In response Sweden has slowly begun rearming, though from an alarmingly low level. Some hundred and fifty soldiers have been re-stationed on Gotland. By comparison, Swedish defense spending is still less than half of tiny Estonia's – just below 1% of GDP- compared with Estonia's 2+%. Sweden's major political parties (including the right-center Moderates, while their Prime Minister Reinfeldt was in charge), downgraded defense to a lowly “special interest”. Now they optimistically want to jump on the NATO bandwagon in a single leap – without paying the required membership fee, which would require a doubling of the Swedish defense spending to 2% GDP.

Largely overlooked in the Swedish debate is the fact that Gotland, while coveted by the Kremlin, is just as important to NATO planners. In the evolving regional security situation – and to anticipate Putin – they could, in any given moment, issue Sweden an offer it cannot refuse, to secure Gotland for NATO, to anticipate Russia. Anything else would be a breach of duty for NATO.

To understand the escalating situation, it may be useful to recall a few historical parallels. During the Second World War, early in April 1940, when the panic-stricken British began to lay mines off the coast of Norway, the much better prepared Germans quickly neutralized the move. On April 9, they surprised everybody with their well-rehearsed “Operation Weserübung”, and in one strategic blow occupied all of Norway.

We can also compare with the outbreak of the Seven Day War in the Middle East in the summer of 1967. The surrounding Arab states armed themselves, joined forces and vociferously threatened Israel with war.

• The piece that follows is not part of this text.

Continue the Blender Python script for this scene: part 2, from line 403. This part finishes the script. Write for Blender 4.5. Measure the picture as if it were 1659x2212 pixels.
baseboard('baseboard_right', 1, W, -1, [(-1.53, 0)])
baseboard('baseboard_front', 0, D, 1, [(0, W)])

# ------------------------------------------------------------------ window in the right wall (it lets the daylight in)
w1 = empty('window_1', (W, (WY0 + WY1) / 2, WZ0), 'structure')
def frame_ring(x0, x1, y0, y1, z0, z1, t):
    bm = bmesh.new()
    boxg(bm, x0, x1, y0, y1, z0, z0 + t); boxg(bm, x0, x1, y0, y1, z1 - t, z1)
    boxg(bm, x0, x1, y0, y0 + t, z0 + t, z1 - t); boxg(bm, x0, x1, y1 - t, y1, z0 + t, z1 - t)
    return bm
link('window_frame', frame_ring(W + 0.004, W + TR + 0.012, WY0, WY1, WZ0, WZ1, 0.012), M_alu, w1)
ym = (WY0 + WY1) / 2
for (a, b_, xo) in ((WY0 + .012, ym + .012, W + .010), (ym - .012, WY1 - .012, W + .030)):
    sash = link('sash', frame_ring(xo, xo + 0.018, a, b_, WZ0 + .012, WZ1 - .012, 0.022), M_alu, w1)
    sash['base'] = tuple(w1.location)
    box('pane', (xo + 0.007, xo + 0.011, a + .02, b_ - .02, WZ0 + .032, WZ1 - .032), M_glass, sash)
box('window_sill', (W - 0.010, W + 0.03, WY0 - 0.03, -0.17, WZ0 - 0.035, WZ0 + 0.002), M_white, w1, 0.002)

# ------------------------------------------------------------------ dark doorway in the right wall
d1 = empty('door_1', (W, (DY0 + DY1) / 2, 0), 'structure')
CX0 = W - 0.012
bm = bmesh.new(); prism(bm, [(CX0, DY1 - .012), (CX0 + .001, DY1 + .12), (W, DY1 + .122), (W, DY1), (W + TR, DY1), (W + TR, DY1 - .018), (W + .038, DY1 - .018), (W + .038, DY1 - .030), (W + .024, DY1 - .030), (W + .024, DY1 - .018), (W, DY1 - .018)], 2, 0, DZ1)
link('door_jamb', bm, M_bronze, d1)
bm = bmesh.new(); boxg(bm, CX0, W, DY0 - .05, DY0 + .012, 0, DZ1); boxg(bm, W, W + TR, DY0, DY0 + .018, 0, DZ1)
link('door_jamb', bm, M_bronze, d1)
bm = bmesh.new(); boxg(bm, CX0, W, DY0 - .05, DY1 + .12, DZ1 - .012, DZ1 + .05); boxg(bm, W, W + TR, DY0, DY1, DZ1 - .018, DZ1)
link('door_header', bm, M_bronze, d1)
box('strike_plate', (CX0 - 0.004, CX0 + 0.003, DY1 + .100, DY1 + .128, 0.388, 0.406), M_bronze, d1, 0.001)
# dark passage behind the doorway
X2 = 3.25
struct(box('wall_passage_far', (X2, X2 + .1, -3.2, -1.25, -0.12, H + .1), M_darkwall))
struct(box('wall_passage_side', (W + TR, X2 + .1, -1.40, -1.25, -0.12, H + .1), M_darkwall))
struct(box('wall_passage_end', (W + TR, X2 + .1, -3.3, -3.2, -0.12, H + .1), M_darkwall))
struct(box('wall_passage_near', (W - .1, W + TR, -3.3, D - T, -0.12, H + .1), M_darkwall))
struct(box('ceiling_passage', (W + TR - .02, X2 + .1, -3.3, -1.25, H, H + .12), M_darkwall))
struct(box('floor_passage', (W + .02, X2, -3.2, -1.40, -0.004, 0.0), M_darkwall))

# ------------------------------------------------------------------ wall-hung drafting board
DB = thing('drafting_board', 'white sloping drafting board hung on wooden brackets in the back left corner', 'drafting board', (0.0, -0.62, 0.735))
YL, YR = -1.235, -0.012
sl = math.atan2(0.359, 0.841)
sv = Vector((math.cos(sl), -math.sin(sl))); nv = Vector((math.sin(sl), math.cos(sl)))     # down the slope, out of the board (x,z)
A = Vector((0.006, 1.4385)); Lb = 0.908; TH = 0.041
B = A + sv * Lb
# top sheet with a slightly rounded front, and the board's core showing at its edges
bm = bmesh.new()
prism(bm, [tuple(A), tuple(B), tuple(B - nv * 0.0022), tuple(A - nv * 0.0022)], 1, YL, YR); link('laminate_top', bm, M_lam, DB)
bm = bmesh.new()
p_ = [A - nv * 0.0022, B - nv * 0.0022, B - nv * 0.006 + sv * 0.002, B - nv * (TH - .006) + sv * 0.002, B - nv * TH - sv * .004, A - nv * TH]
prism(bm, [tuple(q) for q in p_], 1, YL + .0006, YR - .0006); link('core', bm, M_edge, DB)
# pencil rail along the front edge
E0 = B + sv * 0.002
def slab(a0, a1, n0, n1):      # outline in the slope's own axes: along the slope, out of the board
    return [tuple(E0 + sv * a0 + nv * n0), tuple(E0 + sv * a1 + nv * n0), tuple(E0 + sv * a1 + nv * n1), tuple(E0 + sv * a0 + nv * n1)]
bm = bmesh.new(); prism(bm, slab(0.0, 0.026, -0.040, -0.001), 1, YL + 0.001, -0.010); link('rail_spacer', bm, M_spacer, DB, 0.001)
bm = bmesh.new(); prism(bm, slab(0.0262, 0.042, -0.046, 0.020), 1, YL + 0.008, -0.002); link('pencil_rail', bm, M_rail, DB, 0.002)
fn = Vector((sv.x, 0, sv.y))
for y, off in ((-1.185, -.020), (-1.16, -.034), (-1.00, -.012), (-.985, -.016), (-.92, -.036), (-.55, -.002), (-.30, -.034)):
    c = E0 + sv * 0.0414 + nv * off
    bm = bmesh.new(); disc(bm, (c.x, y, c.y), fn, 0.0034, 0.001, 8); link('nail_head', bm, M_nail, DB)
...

But Israel, with its far superior strategic military intelligence and planning, struck hours before the attack, wiped out the Arab air forces and took control the skies – a move that cemented the outcome of the war.

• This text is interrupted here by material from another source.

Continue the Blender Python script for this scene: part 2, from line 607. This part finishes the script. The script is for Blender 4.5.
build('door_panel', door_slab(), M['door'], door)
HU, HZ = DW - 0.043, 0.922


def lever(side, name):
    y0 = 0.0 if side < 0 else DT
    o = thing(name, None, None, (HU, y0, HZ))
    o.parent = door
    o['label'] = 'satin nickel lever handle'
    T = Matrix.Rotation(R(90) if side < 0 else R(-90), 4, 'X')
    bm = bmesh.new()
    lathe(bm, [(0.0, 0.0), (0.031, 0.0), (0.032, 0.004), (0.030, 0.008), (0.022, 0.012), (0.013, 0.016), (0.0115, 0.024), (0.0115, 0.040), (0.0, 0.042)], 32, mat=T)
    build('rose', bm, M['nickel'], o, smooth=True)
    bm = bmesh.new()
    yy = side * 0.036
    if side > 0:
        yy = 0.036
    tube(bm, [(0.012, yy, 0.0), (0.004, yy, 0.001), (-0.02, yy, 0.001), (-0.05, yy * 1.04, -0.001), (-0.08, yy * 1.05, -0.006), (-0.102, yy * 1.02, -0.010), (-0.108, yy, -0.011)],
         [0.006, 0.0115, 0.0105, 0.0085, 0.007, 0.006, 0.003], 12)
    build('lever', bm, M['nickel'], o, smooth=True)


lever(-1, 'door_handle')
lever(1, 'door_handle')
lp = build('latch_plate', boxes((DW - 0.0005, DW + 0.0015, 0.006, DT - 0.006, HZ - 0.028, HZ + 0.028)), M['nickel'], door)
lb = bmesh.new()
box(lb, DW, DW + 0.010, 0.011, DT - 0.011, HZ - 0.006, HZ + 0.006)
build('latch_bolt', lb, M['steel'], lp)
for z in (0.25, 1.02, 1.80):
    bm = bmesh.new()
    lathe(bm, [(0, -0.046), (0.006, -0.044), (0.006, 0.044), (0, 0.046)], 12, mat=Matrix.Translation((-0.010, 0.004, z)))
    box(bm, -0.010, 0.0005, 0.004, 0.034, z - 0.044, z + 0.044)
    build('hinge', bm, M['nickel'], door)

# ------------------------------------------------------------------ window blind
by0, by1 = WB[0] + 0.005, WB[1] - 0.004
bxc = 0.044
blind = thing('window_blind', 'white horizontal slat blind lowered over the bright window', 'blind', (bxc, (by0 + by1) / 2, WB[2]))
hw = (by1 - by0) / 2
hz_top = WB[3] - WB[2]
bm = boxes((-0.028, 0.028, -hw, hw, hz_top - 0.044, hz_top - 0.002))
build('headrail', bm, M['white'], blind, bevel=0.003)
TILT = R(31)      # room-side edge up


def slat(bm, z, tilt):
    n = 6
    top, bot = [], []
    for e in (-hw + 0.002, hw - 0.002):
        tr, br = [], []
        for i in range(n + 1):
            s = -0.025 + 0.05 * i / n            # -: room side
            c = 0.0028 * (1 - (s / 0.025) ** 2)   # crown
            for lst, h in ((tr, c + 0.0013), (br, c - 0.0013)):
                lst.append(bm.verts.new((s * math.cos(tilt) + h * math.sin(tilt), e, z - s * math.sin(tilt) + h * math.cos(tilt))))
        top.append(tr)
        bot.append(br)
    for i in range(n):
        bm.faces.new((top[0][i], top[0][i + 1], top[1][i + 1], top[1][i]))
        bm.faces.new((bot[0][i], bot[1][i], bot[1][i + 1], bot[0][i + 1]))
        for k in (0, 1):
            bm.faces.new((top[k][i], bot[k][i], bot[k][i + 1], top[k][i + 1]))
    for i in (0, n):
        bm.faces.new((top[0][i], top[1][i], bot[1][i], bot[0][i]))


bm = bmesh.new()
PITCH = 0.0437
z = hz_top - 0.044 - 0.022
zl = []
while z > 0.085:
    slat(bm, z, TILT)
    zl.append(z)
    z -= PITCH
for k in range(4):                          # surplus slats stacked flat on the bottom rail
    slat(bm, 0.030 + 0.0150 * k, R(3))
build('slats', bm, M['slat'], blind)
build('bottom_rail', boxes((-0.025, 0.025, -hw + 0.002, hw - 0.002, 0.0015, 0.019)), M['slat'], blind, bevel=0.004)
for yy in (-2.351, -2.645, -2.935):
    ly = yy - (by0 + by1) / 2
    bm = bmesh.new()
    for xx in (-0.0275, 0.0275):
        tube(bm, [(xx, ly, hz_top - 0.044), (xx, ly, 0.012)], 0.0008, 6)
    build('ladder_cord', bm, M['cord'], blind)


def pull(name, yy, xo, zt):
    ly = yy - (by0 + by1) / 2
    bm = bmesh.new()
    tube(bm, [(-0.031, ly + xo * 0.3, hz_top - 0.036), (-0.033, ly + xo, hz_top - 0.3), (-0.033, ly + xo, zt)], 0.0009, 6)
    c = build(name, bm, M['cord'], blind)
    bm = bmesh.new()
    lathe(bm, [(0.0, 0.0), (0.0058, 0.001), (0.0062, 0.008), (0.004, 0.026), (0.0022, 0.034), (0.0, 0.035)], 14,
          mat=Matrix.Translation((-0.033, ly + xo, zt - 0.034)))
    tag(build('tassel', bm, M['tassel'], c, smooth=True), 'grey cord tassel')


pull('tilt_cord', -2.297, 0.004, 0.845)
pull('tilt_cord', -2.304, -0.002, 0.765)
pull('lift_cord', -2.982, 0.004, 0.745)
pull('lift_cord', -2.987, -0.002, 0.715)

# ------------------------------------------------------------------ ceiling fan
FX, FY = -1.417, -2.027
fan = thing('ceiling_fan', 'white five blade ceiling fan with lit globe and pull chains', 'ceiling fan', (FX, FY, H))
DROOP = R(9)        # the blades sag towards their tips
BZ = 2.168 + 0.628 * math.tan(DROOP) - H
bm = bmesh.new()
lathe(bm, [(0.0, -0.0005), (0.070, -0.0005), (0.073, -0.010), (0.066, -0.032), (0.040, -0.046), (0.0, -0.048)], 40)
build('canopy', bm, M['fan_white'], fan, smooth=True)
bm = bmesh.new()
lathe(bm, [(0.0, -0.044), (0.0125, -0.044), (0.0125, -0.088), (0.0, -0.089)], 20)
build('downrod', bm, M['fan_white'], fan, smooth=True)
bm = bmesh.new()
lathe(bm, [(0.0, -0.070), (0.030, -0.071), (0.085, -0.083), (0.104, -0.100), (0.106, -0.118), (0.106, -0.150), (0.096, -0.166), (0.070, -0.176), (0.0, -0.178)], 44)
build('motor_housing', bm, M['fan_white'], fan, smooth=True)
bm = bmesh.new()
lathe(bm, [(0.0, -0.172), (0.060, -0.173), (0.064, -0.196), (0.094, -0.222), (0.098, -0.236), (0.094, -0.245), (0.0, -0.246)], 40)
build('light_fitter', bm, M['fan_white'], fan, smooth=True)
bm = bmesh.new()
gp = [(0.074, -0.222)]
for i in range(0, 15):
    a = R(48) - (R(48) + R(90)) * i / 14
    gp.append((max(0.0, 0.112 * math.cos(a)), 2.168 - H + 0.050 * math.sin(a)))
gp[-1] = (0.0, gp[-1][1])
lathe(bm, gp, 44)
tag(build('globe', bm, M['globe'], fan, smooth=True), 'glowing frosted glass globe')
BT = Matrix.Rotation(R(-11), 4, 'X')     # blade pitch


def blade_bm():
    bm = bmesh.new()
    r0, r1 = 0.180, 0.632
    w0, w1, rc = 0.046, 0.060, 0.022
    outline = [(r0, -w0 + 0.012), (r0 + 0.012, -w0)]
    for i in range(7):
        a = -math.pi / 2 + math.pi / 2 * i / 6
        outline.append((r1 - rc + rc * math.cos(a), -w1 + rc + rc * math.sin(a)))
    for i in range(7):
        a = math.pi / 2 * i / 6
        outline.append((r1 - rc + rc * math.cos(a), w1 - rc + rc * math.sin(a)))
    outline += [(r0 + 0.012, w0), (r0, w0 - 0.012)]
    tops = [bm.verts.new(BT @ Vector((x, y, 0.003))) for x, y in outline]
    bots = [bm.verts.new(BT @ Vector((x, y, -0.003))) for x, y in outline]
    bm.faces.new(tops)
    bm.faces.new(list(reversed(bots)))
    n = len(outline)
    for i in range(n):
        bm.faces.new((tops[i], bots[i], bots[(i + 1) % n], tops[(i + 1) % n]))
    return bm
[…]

What does this have to do with the island of Gotland? Well, we can assume that the Kremlin has prepared its Operation Gotland far better than the long-winding, slow-footed and regionally inferior NATO. In an effort to gain strategic advantage, Putin, like Hitler in the spring of 1940, and the Israelis in the summer of 1967, will ignore all existing conventions and declarations of neutrality. Always well-informed Kremlin will repel all NATO approaches on Gotland and act, as it recently did in Georgia, the Crimea and Ukraine. Anything else would be a breach of duty for the Kremlin.

At this point, the scenario turns volatile. Getting the Swedish government, with its “feministic foreign policy” and weak defenses, to yield and to break, will not be difficult for a decisive Kremlin. Putin and his generals need not resort to provocation as they did in the Georgia war in 2008, or to infiltrate with “little green men”, armed to the teeth, as they did in Ukraine. To achieve Swedish submission, it may simply suffice to call Sweden's ambassador in Moscow to the Kremlin, and in passing, mumble something about well-known Russian heavy bomber inflights over central Sweden, whereby in the near future, some pilot by mere accident could drop one or two tactical charges in the waters outside Stockholm. – Or…?

Hain Rebas, Up North, December 2016
Hain Rebas is a ret. professor of history and a former Estonian defense minister.